Spirit Exit feels like a peaceful chaos emanating from a vast portal of emptiness. Equal part blissful and mysterious, Barbieri’s arpeggiated synth passages narrate an abstract story that is both melancholic and charged with energy. It’s the outcome of an extended period of isolation, during which Barbieri has taken inspiration from philosopher Rosi Braidotti’s posthumanist theories, the metaphysical poems of Emily Dickinson, and 16th-century mystical text The Interior Castle by St. Teresa D’Avila.

Barbieri illuminates a newly-found corporeality in the perception-altering aural experience that is Spirit Exit. Through processed vocals that sound like an elegy on autotune, particularly on songs like ‘Canticle of Cryo’, this record paves the way for bigger, more atmospheric trajectories in Barbieri’s future work.

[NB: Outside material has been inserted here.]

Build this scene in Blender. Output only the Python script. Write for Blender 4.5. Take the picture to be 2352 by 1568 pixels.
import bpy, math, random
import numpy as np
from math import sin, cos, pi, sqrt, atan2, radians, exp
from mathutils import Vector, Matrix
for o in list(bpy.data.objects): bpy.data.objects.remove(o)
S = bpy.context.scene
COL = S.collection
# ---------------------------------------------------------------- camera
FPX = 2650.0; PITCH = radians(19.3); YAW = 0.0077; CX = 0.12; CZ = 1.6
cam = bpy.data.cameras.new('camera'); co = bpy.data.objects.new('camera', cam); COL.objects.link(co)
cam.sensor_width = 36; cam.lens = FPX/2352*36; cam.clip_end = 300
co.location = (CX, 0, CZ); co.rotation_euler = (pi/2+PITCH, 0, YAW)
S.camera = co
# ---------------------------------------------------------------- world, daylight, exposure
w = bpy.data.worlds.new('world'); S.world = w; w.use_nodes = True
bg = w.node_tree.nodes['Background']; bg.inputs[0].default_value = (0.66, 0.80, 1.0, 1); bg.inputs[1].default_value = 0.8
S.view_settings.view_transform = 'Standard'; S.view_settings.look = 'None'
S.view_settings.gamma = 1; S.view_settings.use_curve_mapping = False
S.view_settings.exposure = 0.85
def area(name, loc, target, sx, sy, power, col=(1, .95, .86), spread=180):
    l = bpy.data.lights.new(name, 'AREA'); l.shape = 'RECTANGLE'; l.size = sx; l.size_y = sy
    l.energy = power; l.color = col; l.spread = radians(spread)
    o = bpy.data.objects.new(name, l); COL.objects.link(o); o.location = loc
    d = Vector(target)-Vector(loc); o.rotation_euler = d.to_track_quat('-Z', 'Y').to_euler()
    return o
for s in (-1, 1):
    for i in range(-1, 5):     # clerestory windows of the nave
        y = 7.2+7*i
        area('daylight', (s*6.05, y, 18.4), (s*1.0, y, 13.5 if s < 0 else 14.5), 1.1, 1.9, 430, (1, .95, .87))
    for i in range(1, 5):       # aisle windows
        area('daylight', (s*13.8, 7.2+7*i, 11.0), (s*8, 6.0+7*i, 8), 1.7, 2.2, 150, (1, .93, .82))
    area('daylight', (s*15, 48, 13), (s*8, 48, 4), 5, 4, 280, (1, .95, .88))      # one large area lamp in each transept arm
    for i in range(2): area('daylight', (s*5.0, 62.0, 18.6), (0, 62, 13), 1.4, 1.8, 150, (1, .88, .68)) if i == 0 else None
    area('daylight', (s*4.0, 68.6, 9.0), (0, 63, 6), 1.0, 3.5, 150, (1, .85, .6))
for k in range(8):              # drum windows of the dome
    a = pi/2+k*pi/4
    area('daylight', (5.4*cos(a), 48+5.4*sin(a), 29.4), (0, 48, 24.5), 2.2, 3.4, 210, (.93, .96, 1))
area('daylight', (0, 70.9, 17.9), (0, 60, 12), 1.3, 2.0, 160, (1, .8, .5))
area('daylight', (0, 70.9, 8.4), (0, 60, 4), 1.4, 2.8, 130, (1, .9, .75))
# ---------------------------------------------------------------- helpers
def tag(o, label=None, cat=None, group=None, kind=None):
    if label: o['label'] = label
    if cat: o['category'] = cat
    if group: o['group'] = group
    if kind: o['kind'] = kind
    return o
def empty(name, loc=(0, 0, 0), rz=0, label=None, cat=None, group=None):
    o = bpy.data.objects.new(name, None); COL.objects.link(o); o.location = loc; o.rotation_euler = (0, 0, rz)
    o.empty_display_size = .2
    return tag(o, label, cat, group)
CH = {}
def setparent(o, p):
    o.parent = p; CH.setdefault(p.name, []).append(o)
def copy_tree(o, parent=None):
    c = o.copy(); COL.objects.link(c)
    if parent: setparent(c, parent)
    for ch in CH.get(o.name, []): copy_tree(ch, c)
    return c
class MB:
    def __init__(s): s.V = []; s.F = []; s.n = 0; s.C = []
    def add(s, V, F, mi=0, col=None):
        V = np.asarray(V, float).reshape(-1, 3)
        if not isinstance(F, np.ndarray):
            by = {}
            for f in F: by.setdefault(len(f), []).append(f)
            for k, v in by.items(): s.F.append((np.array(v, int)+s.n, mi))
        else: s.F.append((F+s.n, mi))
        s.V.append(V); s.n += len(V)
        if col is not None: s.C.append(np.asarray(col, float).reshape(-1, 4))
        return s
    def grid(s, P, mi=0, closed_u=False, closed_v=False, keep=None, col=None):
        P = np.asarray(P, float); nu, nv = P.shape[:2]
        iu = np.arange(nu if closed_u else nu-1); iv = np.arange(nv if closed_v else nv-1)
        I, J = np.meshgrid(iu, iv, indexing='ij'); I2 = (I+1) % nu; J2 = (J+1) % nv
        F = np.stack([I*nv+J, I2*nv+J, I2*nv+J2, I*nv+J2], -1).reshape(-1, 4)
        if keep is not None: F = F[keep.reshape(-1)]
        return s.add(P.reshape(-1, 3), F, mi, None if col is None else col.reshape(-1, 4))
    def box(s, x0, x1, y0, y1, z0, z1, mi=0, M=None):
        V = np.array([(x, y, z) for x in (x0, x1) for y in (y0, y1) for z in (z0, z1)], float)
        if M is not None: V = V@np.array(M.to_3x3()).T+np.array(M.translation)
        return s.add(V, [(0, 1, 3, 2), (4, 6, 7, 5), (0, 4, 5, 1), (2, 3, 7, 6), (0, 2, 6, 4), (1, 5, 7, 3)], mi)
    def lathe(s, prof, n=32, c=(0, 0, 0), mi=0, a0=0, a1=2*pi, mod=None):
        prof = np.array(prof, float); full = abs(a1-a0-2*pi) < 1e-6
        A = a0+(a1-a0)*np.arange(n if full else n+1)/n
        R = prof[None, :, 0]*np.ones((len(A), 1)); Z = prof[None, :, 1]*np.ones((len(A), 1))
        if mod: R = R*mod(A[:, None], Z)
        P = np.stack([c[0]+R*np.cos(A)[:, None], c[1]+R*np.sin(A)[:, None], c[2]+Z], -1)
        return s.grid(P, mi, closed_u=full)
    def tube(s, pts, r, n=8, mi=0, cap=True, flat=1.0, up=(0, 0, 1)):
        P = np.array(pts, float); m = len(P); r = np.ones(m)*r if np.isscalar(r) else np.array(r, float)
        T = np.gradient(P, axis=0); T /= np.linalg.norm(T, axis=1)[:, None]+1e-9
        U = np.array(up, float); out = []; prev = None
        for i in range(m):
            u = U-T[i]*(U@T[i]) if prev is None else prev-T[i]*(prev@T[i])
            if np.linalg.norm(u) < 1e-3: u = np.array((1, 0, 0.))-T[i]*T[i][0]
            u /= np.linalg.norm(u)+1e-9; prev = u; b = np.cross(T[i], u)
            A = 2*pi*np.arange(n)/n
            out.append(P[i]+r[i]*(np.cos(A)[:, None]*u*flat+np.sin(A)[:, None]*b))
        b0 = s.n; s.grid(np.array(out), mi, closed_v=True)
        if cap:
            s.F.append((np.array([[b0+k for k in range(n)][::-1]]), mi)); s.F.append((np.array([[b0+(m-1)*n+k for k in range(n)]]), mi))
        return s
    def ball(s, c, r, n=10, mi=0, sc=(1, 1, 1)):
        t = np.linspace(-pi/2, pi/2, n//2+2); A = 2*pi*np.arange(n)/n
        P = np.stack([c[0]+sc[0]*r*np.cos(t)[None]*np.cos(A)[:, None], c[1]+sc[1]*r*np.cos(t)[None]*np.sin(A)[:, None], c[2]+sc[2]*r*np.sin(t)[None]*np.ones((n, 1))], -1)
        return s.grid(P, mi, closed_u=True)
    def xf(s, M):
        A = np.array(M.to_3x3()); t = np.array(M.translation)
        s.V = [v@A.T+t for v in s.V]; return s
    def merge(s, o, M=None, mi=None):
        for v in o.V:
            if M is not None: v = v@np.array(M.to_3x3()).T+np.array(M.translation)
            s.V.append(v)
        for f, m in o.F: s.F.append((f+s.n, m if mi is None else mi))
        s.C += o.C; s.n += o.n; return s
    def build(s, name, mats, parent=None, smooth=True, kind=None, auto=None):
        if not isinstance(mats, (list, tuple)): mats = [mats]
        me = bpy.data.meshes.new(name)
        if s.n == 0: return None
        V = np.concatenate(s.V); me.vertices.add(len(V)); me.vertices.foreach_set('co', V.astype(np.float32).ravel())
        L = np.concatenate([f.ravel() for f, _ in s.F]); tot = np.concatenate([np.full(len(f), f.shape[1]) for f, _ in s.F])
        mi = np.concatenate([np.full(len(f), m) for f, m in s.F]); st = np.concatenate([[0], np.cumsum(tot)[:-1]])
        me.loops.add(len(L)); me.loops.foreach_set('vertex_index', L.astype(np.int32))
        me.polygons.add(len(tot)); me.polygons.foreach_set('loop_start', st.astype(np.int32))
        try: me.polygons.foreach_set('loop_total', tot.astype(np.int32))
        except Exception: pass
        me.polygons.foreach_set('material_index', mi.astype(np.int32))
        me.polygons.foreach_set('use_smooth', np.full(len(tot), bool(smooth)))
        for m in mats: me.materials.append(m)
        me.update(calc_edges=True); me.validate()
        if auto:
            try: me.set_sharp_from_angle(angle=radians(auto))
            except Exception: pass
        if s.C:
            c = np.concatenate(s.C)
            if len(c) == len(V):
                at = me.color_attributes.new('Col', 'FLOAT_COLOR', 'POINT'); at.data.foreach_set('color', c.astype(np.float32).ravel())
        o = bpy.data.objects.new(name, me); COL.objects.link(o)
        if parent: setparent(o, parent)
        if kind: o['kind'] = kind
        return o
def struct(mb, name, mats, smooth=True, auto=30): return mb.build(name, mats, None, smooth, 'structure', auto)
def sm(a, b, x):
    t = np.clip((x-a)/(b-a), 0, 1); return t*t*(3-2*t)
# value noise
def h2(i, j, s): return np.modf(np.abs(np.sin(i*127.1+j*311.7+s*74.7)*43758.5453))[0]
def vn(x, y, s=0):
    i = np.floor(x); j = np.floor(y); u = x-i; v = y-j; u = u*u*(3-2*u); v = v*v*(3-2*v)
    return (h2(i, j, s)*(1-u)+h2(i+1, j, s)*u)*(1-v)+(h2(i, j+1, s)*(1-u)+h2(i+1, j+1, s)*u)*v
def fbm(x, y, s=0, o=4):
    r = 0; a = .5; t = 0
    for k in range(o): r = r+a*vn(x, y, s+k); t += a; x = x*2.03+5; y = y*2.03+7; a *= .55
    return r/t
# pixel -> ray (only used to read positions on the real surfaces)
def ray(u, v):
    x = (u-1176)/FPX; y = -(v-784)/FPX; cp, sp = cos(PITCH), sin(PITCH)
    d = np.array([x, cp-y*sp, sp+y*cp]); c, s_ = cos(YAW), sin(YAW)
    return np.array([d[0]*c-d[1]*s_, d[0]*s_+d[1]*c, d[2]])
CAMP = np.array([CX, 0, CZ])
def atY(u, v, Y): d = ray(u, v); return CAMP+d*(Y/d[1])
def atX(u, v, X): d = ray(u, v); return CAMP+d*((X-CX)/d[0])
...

However, Barbieri’s processed vocals, guitars and synths are not the only elements that this record portrays for the first time. Spirit Exit breaks with Barbieri’s penchant for dense melody and rebuilds a new world with a repetitive drum pattern on ‘Terminal Clock’. Toying with distortion and arpeggios, ‘Terminal Clock’ sounds like it is unfolding beneath sharp lasers at an otherworldly club, before finally dissipating into the heavy ethereality of ‘The Landscape Listens’.